▸ YOUR INSTRUCTIONS
State how many lines hold the string "part". Give the number and nothing else.

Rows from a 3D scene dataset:

- - - -

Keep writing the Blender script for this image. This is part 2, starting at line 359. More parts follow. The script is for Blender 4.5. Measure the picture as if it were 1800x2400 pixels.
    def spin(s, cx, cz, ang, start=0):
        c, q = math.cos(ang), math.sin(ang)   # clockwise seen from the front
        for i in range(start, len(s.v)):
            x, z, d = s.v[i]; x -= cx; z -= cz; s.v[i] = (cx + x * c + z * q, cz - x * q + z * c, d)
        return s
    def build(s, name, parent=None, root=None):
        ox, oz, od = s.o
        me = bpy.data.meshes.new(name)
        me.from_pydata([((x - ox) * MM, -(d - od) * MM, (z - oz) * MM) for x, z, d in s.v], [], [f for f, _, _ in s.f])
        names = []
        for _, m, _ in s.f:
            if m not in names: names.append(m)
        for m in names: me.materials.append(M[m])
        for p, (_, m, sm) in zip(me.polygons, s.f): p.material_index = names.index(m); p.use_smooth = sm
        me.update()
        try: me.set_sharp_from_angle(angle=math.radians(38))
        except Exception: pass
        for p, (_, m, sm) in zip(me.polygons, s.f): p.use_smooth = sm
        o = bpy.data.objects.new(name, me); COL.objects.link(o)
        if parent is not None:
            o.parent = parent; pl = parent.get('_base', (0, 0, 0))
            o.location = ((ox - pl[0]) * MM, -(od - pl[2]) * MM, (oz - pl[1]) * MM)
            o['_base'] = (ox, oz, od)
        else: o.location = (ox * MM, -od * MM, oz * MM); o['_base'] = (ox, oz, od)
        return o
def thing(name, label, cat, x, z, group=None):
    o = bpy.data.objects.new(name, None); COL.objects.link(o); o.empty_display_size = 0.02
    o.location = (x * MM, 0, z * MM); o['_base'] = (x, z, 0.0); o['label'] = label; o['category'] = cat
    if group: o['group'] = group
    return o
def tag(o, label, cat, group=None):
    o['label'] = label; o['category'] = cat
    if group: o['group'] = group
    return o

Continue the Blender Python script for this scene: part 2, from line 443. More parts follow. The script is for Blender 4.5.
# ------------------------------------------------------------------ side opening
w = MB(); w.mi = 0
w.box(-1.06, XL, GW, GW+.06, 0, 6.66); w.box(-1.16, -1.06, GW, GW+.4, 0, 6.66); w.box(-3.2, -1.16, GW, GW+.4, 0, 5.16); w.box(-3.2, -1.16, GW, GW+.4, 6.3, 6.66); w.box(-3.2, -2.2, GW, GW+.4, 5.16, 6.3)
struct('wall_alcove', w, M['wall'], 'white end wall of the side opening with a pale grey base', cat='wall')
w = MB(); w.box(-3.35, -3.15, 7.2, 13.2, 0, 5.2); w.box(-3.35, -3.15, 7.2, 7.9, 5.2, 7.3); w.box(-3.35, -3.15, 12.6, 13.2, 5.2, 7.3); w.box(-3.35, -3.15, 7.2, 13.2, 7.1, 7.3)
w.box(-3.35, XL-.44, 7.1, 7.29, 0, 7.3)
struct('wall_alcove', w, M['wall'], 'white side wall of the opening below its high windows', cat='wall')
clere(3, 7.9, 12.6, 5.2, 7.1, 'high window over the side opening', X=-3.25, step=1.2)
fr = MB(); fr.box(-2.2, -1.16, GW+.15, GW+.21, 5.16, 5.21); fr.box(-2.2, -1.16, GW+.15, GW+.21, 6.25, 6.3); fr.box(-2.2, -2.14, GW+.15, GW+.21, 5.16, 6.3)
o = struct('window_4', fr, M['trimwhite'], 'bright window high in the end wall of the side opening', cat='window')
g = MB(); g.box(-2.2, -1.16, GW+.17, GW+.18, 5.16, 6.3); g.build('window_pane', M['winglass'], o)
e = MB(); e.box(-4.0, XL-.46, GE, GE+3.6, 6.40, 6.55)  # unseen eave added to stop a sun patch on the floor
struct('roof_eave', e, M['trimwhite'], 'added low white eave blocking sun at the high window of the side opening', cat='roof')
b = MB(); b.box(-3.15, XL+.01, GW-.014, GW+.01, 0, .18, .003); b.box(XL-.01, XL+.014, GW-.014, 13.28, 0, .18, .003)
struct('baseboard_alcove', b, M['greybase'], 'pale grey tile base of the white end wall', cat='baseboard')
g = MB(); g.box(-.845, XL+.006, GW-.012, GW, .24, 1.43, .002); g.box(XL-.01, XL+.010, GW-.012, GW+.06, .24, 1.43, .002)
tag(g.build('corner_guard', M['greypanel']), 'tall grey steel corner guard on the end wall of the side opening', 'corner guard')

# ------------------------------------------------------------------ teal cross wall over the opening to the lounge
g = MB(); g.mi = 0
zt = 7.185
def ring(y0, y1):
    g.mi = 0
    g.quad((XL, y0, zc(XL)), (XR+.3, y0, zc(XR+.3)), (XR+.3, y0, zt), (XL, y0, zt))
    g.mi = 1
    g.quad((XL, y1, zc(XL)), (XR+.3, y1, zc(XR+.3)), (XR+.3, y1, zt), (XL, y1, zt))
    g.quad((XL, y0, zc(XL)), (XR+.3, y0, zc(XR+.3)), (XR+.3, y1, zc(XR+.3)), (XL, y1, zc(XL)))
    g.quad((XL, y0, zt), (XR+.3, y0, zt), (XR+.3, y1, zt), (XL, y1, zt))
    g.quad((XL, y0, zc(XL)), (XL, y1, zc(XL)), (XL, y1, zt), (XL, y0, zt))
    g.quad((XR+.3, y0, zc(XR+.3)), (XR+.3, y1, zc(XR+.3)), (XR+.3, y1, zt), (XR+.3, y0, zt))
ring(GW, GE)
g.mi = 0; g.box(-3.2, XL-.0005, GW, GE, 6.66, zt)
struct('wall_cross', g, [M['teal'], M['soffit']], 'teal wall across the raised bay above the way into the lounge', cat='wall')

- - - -

▸ RESPONSE TO THE TASK
2